Given instruction
The lines to extract run from the first line of the material below to the line containing "bm = B(); box(bm, s_, s_", both included; leave the pictures behind.

Dataset section
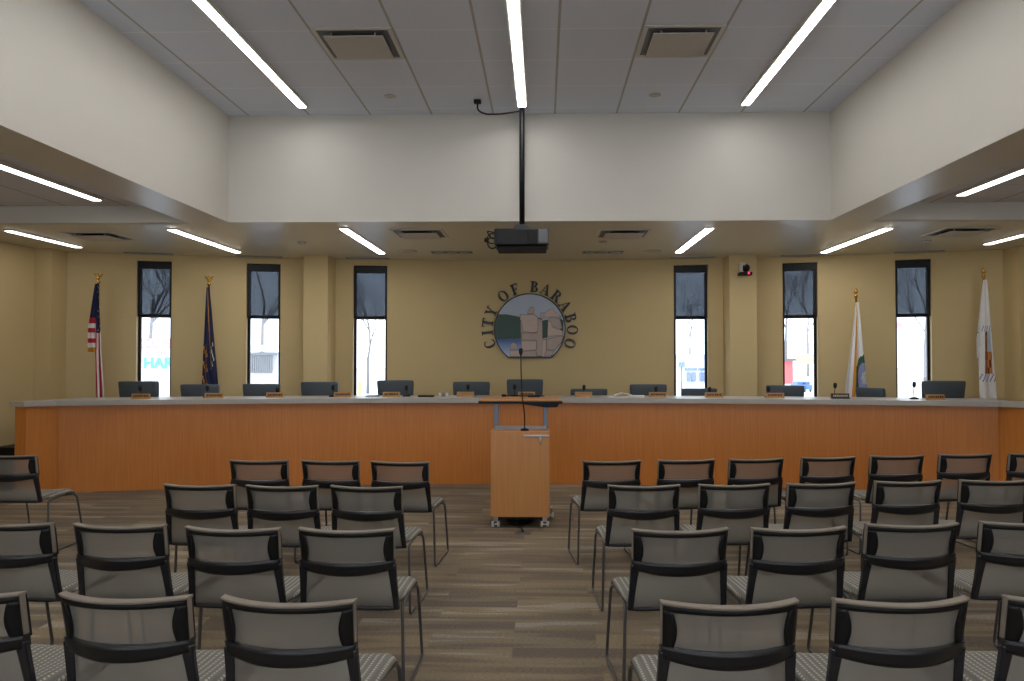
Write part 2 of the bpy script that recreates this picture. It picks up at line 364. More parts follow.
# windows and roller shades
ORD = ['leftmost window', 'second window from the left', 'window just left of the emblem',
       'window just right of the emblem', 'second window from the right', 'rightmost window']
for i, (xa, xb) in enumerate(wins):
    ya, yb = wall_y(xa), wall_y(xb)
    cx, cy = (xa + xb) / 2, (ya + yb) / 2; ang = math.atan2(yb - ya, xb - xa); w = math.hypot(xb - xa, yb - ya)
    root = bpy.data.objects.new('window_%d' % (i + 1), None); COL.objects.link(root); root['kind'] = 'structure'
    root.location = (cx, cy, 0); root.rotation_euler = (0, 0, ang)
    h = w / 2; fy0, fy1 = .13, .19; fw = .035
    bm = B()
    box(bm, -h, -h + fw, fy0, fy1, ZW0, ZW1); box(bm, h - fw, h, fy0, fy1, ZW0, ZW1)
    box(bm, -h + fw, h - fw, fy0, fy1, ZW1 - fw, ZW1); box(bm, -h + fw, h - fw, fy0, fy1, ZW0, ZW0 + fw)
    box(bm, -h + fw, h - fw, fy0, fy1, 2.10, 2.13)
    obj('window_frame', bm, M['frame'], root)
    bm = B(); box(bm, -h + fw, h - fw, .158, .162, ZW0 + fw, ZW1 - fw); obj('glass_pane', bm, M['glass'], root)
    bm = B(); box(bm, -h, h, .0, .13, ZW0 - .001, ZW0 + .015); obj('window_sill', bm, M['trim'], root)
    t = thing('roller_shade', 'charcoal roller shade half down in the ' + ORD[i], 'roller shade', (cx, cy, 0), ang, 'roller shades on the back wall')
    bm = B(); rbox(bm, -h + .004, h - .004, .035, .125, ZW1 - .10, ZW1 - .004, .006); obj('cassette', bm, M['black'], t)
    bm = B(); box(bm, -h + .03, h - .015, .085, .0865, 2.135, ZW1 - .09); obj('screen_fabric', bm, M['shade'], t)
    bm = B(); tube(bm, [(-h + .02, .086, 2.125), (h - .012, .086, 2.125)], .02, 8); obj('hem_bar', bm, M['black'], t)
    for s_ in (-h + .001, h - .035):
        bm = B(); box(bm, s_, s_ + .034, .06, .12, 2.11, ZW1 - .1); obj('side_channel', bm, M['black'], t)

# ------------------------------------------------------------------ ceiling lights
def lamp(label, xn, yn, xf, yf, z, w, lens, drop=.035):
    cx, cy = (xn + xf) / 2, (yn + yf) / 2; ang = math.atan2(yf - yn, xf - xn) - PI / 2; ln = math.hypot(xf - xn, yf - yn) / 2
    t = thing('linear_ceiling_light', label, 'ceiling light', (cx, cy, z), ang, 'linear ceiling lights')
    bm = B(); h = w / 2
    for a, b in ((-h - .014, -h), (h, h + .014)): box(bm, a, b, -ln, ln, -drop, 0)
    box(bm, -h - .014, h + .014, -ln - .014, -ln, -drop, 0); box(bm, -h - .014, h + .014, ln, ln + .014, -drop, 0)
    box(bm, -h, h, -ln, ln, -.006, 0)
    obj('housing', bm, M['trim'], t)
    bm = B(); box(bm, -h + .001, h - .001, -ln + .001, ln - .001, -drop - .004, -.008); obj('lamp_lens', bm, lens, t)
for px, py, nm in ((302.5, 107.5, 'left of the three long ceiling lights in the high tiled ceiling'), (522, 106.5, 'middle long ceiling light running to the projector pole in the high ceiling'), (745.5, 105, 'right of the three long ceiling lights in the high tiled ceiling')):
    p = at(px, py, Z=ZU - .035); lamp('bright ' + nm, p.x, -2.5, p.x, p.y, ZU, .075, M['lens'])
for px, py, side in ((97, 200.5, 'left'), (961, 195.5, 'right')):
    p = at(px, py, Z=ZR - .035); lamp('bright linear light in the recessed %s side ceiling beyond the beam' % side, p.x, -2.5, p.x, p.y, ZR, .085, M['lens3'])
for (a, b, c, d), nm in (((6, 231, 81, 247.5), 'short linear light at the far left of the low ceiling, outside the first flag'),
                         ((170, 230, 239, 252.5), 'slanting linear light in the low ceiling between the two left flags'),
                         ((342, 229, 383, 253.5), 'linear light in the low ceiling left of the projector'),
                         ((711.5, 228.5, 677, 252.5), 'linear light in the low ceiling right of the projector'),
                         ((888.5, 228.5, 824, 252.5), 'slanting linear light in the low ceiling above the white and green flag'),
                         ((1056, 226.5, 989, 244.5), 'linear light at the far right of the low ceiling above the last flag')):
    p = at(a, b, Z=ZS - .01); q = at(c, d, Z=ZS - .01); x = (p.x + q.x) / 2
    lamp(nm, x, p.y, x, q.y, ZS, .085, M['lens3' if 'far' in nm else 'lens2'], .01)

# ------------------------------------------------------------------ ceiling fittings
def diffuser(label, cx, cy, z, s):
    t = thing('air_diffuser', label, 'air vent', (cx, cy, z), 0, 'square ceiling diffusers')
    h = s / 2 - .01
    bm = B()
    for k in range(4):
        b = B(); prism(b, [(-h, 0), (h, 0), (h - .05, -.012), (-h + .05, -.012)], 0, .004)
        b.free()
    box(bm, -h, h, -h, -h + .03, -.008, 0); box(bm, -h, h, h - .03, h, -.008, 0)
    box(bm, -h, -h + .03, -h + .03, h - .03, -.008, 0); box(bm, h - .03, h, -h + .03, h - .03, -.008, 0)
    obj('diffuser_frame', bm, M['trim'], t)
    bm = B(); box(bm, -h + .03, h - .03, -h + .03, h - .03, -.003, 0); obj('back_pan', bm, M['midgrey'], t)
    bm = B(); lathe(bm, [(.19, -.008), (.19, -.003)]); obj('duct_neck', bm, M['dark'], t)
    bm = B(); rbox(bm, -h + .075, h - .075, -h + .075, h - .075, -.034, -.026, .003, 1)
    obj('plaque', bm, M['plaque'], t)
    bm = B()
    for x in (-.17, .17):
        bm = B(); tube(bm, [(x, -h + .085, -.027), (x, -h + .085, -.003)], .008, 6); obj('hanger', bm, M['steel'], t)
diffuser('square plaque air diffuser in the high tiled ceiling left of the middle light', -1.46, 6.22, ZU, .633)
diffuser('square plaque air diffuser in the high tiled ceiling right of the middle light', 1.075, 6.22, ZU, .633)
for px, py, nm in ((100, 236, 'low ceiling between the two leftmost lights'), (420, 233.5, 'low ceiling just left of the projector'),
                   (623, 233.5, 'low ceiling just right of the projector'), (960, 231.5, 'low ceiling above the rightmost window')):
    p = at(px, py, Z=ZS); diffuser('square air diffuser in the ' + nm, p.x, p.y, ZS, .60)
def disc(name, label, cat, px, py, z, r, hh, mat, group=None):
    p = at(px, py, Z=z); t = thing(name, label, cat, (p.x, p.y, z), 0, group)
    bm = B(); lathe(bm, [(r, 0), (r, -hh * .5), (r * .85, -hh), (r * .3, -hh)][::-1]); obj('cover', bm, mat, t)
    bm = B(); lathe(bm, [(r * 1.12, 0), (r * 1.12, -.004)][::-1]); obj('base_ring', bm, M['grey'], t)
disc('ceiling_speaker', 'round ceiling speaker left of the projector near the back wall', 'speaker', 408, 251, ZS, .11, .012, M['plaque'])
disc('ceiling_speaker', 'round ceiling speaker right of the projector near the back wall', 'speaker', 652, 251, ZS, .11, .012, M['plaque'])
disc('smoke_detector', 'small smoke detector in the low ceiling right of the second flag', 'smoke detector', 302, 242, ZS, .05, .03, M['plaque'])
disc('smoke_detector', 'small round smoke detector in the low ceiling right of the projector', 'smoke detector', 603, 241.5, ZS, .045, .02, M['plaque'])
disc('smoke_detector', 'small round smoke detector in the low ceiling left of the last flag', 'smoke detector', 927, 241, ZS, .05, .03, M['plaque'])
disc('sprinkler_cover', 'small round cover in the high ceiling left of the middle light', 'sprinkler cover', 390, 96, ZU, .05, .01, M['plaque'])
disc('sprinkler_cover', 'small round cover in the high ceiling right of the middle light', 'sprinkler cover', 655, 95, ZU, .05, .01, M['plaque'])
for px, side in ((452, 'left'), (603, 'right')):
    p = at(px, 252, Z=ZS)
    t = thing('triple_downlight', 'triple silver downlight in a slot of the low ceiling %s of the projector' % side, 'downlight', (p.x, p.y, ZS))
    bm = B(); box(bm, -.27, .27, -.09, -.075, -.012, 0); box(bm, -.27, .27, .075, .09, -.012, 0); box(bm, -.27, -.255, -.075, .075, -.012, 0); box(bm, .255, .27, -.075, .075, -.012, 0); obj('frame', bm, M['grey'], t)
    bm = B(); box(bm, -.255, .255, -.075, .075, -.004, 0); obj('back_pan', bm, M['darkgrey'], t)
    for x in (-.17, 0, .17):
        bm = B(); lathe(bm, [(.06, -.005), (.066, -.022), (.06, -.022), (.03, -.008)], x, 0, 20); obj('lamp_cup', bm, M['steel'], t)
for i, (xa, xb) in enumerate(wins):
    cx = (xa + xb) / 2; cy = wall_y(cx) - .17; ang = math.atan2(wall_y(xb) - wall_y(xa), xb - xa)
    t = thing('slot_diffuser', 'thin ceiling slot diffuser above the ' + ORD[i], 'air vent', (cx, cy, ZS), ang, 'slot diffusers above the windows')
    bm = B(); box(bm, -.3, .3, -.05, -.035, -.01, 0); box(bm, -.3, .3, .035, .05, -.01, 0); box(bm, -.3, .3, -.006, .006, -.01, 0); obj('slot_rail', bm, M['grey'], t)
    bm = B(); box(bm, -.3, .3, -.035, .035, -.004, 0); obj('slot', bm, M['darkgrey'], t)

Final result
Write part 2 of the bpy script that recreates this picture. It picks up at line 364. More parts follow.
# windows and roller shades
ORD = ['leftmost window', 'second window from the left', 'window just left of the emblem',
       'window just right of the emblem', 'second window from the right', 'rightmost window']
for i, (xa, xb) in enumerate(wins):
    ya, yb = wall_y(xa), wall_y(xb)
    cx, cy = (xa + xb) / 2, (ya + yb) / 2; ang = math.atan2(yb - ya, xb - xa); w = math.hypot(xb - xa, yb - ya)
    root = bpy.data.objects.new('window_%d' % (i + 1), None); COL.objects.link(root); root['kind'] = 'structure'
    root.location = (cx, cy, 0); root.rotation_euler = (0, 0, ang)
    h = w / 2; fy0, fy1 = .13, .19; fw = .035
    bm = B()
    box(bm, -h, -h + fw, fy0, fy1, ZW0, ZW1); box(bm, h - fw, h, fy0, fy1, ZW0, ZW1)
    box(bm, -h + fw, h - fw, fy0, fy1, ZW1 - fw, ZW1); box(bm, -h + fw, h - fw, fy0, fy1, ZW0, ZW0 + fw)
    box(bm, -h + fw, h - fw, fy0, fy1, 2.10, 2.13)
    obj('window_frame', bm, M['frame'], root)
    bm = B(); box(bm, -h + fw, h - fw, .158, .162, ZW0 + fw, ZW1 - fw); obj('glass_pane', bm, M['glass'], root)
    bm = B(); box(bm, -h, h, .0, .13, ZW0 - .001, ZW0 + .015); obj('window_sill', bm, M['trim'], root)
    t = thing('roller_shade', 'charcoal roller shade half down in the ' + ORD[i], 'roller shade', (cx, cy, 0), ang, 'roller shades on the back wall')
    bm = B(); rbox(bm, -h + .004, h - .004, .035, .125, ZW1 - .10, ZW1 - .004, .006); obj('cassette', bm, M['black'], t)
    bm = B(); box(bm, -h + .03, h - .015, .085, .0865, 2.135, ZW1 - .09); obj('screen_fabric', bm, M['shade'], t)
    bm = B(); tube(bm, [(-h + .02, .086, 2.125), (h - .012, .086, 2.125)], .02, 8); obj('hem_bar', bm, M['black'], t)
    for s_ in (-h + .001, h - .035):
        bm = B(); box(bm, s_, s_ + .034, .06, .12, 2.11, ZW1 - .1); obj('side_channel', bm, M['black'], t)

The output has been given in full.